The new dataset, included in the October 2024 update of the MSI, resulted in the environmental impacts of bovine leather being between 55% and 67% lower than the previous MSI value. The global warming potential, which previously showed an impact of 36.8 points on the scale, has been reduced by 60% to 14.6 points.
“While the Higg index clearly advises users not to compare different materials (for example, leather versus cotton) and instead encourages comparisons within the same material category (eg, chrome-tanned versus glutaraldehyde-tanned leather), the practice of cross-material comparison remains,” states Leather Naturally. “Consequently, it was crucial to provide design and sourcing teams with the most reliable and comprehensive data available. Although there is still room for improvement, this dataset offers a clearer and more accurate picture than ever before.”
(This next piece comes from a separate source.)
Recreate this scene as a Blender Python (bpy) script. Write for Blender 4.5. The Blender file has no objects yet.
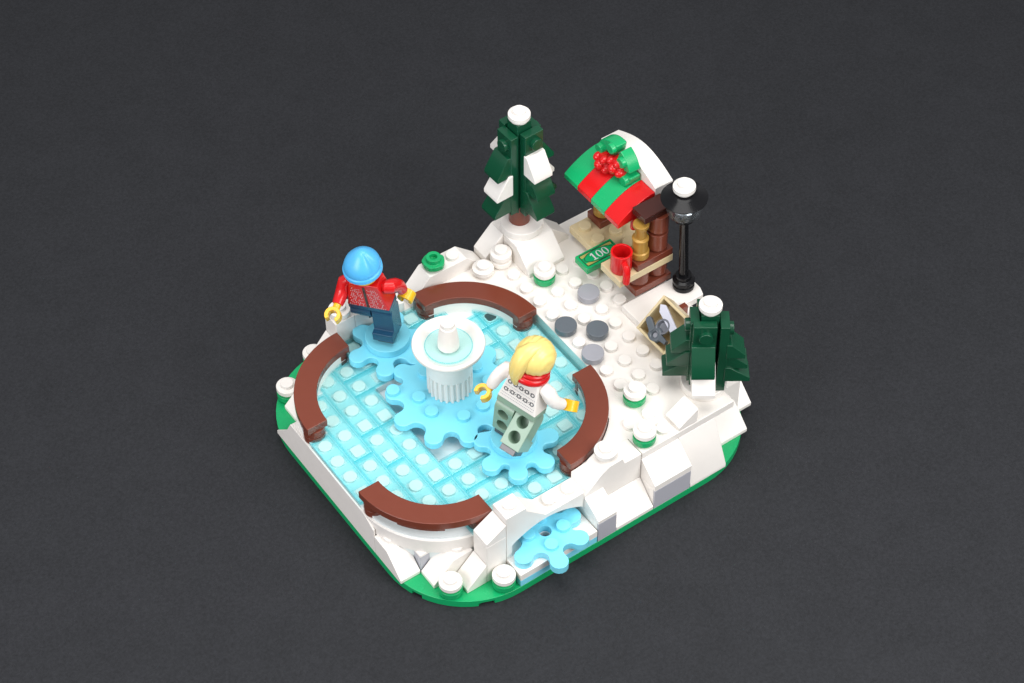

“This is a significant step forward,” concludes Spin360 CEO Federico Brugnoli, “as an important player has recognised that LCA primary data, obtained with verified methodologies, can have a positive global impact for the leather industry.”
The Air Jordan Mid Subway is made with water-resistant leathers for durability. Designers and sourcing professionals will be able to make more informed decisions about leather when using the Higg suite of tools.